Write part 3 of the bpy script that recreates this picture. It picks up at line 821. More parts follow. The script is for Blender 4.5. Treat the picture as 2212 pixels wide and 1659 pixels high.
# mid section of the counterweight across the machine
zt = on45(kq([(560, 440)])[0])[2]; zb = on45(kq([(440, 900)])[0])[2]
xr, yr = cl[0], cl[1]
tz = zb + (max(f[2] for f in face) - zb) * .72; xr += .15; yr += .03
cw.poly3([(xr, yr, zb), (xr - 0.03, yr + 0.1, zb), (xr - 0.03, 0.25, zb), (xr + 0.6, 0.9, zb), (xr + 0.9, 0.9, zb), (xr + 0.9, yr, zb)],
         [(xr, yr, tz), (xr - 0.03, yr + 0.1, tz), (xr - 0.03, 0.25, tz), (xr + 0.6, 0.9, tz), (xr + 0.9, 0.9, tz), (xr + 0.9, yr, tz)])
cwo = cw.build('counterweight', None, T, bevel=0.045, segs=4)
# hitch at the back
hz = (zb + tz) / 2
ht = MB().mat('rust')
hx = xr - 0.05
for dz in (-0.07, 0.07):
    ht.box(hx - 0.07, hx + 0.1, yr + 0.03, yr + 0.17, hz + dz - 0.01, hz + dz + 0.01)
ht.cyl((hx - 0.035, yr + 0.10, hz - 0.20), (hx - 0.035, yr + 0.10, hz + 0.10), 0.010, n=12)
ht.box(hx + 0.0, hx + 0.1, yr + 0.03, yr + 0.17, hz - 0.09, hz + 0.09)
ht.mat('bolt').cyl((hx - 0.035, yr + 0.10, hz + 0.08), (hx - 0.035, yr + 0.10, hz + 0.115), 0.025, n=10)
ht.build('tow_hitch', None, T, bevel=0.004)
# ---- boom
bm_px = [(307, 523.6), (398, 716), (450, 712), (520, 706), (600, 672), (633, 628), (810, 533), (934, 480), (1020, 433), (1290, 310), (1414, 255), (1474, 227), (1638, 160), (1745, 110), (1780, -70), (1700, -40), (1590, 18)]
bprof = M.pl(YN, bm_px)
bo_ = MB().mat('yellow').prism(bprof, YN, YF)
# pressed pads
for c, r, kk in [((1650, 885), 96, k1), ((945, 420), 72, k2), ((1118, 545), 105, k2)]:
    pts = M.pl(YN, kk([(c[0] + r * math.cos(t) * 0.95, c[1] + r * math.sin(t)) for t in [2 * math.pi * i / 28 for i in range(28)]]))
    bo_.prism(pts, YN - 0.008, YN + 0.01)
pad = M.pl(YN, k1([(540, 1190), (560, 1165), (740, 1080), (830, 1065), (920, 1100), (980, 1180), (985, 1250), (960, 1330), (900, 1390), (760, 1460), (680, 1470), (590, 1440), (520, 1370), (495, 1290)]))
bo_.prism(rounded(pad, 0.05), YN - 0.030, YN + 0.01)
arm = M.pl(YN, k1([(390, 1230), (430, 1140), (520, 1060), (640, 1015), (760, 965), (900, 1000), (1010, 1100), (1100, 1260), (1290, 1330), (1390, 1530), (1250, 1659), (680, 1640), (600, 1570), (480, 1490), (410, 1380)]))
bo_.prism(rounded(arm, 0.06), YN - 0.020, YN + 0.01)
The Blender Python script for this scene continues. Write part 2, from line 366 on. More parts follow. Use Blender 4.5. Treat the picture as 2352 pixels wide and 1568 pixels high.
▬▬▬
What to produce: Recopy the entries above exactly, with every line included.

Correct output:
Write part 3 of the bpy script that recreates this picture. It picks up at line 821. More parts follow. The script is for Blender 4.5. Treat the picture as 2212 pixels wide and 1659 pixels high.
# mid section of the counterweight across the machine
zt = on45(kq([(560, 440)])[0])[2]; zb = on45(kq([(440, 900)])[0])[2]
xr, yr = cl[0], cl[1]
tz = zb + (max(f[2] for f in face) - zb) * .72; xr += .15; yr += .03
cw.poly3([(xr, yr, zb), (xr - 0.03, yr + 0.1, zb), (xr - 0.03, 0.25, zb), (xr + 0.6, 0.9, zb), (xr + 0.9, 0.9, zb), (xr + 0.9, yr, zb)],
         [(xr, yr, tz), (xr - 0.03, yr + 0.1, tz), (xr - 0.03, 0.25, tz), (xr + 0.6, 0.9, tz), (xr + 0.9, 0.9, tz), (xr + 0.9, yr, tz)])
cwo = cw.build('counterweight', None, T, bevel=0.045, segs=4)
# hitch at the back
hz = (zb + tz) / 2
ht = MB().mat('rust')
hx = xr - 0.05
for dz in (-0.07, 0.07):
    ht.box(hx - 0.07, hx + 0.1, yr + 0.03, yr + 0.17, hz + dz - 0.01, hz + dz + 0.01)
ht.cyl((hx - 0.035, yr + 0.10, hz - 0.20), (hx - 0.035, yr + 0.10, hz + 0.10), 0.010, n=12)
ht.box(hx + 0.0, hx + 0.1, yr + 0.03, yr + 0.17, hz - 0.09, hz + 0.09)
ht.mat('bolt').cyl((hx - 0.035, yr + 0.10, hz + 0.08), (hx - 0.035, yr + 0.10, hz + 0.115), 0.025, n=10)
ht.build('tow_hitch', None, T, bevel=0.004)
# ---- boom
bm_px = [(307, 523.6), (398, 716), (450, 712), (520, 706), (600, 672), (633, 628), (810, 533), (934, 480), (1020, 433), (1290, 310), (1414, 255), (1474, 227), (1638, 160), (1745, 110), (1780, -70), (1700, -40), (1590, 18)]
bprof = M.pl(YN, bm_px)
bo_ = MB().mat('yellow').prism(bprof, YN, YF)
# pressed pads
for c, r, kk in [((1650, 885), 96, k1), ((945, 420), 72, k2), ((1118, 545), 105, k2)]:
    pts = M.pl(YN, kk([(c[0] + r * math.cos(t) * 0.95, c[1] + r * math.sin(t)) for t in [2 * math.pi * i / 28 for i in range(28)]]))
    bo_.prism(pts, YN - 0.008, YN + 0.01)
pad = M.pl(YN, k1([(540, 1190), (560, 1165), (740, 1080), (830, 1065), (920, 1100), (980, 1180), (985, 1250), (960, 1330), (900, 1390), (760, 1460), (680, 1470), (590, 1440), (520, 1370), (495, 1290)]))
bo_.prism(rounded(pad, 0.05), YN - 0.030, YN + 0.01)
arm = M.pl(YN, k1([(390, 1230), (430, 1140), (520, 1060), (640, 1015), (760, 965), (900, 1000), (1010, 1100), (1100, 1260), (1290, 1330), (1390, 1530), (1250, 1659), (680, 1640), (600, 1570), (480, 1490), (410, 1380)]))
bo_.prism(rounded(arm, 0.06), YN - 0.020, YN + 0.01)
The Blender Python script for this scene continues. Write part 2, from line 366 on. More parts follow. Use Blender 4.5. Treat the picture as 2352 pixels wide and 1568 pixels high.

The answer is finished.